I'm not certain it is even possible to enumerate all orthogonal hash functions. However, you only asked for some examples, so I will endeavour to provide some as well as some intuition as to what properties seem to lead to orthogonal hash functions.
From a related question, these two functions are orthogonal to each other:
Domain: Reals --> Codomain: Reals
f(x) = x + 1
g(x) = x + 2
This is a pretty obvious case. It is easier to determine orthogonality if the hash functions are (both) perfect hash functions such as these are. Please note that the term "perfect" is meant in the mathematical sense, not in the sense that these should ever be used as hash functions.
It is a more or less trivial case for perfect hash functions to satisfy orthogonality requirements. Whenever the functions are injective they are perfect hash functions and are thus orthogonal. Similar examples:
Domain: Integers --> Codomain: Integers
f(x) = 2x
g(x) = 3x
In the previous case, this is an injective function but not bijective as there is exactly one element in the codomain mapped to by each element in the domain, but there are many elements in the codomain that are not mapped to at all. These are still adequate for both perfect hashing and orthogonality. (Note that if the Domain/Codomain were Reals, this would be a bijection.)
Functions that are not injective are more tricky to analyze. However, it is always the case that if one function is injective and the other is not, they are not orthogonal:
Domain: Reals --> Codomain: Reals
f(x) = e^x // Injective -- every x produces a unique value
g(x) = x^2 // Not injective -- every number other than 0 can be produced by two different x's
So one trick is thus to know that one function is injective and the other is not. But what if neither is injective? I do not presently know of an algorithm for the general case that will determine this other than brute force.
Domain: Naturals --> Codomain: Naturals
j(x) = ceil(sqrt(x))
k(x) = ceil(x / 2)
Neither function is injective, in this case because of the presence of two obvious non-injective functions: ceil and abs combined with a restricted domain. (In practice most hash functions will not have a domain more permissive than integers.) Testing out values will show that j will have non-unique results when k will not and vice versa:
j(1) = ceil(sqrt(1)) = ceil(1) = 1
j(2) = ceil(sqrt(2)) = ceil(~1.41) = 2
k(1) = ceil(x / 2) = ceil(0.5) = 1
k(2) = ceil(x / 2) = ceil(1) = 1
But what about these functions?
Domain: Integers --> Codomain: Reals
m(x) = cos(x^3) % 117
n(x) = ceil(e^x)
In these cases, neither of the functions are injective (due to the modulus and the ceil) but when do they have a collision? More importantly, for what tuples of values of x do they both have a collision? These questions are hard to answer. I would suspect they are not orthogonal, but without a specific counterexample, I'm not sure I could prove that.
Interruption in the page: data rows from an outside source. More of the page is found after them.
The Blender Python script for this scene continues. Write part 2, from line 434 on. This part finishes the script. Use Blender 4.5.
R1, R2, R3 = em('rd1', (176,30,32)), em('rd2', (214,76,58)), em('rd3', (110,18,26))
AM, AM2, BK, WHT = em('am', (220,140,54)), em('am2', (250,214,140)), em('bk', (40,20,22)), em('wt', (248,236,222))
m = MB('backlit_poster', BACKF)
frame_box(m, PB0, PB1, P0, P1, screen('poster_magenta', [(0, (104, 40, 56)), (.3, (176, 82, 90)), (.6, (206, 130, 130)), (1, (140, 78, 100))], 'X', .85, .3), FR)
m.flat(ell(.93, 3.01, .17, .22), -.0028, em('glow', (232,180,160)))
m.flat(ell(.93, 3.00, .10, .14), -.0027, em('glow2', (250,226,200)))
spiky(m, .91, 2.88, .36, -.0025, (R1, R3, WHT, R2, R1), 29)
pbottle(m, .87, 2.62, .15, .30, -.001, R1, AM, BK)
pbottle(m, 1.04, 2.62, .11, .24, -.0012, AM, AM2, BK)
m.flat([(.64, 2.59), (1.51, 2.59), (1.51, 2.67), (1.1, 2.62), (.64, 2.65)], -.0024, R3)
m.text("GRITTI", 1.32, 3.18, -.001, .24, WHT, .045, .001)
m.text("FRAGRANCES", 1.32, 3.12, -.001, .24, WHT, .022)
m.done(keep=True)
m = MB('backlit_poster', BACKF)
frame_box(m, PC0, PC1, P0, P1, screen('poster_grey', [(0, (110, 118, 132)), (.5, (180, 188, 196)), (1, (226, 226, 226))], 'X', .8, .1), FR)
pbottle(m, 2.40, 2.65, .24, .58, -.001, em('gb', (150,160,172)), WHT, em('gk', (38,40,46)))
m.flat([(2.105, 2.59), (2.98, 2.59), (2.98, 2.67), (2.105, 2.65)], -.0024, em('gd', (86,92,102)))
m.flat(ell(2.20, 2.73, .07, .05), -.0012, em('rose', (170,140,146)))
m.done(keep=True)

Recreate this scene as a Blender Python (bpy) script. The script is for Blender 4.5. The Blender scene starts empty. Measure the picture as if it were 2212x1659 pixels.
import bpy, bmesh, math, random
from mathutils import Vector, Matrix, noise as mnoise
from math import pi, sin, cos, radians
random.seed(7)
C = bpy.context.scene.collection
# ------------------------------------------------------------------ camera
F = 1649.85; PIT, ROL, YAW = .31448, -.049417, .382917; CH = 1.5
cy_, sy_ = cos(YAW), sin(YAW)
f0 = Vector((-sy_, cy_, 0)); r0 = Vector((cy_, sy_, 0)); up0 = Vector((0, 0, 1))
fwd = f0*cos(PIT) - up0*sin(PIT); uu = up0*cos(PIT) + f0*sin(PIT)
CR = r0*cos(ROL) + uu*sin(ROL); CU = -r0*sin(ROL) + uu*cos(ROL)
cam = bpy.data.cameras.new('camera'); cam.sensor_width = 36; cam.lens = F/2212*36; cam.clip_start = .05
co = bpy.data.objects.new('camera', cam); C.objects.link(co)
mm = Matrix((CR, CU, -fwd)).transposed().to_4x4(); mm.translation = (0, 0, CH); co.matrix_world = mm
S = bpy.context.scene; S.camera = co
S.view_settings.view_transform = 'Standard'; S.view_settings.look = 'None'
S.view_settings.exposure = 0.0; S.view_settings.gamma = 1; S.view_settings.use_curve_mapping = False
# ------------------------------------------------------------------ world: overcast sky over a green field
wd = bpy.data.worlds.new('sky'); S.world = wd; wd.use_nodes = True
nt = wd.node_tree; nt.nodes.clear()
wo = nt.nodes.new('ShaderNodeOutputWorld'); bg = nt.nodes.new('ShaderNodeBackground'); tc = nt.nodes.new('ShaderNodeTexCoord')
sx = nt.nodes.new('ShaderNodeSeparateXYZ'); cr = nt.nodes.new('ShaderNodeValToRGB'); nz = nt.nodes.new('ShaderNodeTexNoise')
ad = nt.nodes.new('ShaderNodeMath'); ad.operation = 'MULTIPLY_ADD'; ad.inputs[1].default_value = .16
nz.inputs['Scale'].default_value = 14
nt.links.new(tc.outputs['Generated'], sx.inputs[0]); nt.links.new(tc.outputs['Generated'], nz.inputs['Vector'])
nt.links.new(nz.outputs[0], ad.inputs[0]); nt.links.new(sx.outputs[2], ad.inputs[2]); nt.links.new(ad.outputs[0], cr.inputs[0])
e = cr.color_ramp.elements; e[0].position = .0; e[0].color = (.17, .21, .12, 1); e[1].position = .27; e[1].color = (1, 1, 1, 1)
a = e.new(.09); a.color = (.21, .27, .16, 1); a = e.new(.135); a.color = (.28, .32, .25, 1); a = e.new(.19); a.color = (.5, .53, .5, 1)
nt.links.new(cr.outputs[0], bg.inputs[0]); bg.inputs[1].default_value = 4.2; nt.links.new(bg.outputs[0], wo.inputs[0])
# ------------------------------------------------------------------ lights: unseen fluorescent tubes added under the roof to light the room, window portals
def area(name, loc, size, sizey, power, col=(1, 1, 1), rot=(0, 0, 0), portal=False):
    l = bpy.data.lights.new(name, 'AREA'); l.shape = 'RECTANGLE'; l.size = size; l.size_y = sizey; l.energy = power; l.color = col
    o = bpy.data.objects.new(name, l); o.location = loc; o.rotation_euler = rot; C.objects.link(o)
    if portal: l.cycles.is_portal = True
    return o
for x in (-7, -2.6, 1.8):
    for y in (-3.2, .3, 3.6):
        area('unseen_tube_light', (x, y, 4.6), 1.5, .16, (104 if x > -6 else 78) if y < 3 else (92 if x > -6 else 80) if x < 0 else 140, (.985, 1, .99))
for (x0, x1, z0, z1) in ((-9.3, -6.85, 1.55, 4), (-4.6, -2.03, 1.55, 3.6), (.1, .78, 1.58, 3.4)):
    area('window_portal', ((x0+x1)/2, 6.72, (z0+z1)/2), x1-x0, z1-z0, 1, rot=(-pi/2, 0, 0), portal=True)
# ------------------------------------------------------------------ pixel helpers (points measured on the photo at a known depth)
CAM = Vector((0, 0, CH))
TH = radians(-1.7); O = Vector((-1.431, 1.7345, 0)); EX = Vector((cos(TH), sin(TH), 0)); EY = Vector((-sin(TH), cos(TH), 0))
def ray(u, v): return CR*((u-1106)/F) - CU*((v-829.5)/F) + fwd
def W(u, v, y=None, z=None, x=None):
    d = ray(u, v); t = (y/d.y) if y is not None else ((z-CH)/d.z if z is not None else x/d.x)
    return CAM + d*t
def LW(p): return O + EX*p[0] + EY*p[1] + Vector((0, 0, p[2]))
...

These are not the only hash functions you could encounter, of course. So the trick to determining orthogonality is first to see if they are both injective. If so, they are orthogonal. Second, see if exactly one is injective. If so, they are not orthogonal. Third, see if you can see the pieces of the function that are causing them to not be injective, see if you can determine its period or special cases (such as x=0) and try to come up with counter-examples. Fourth, visit math-stack-exchange and hope someone can tell you where they break orthogonality, or prove that they don't.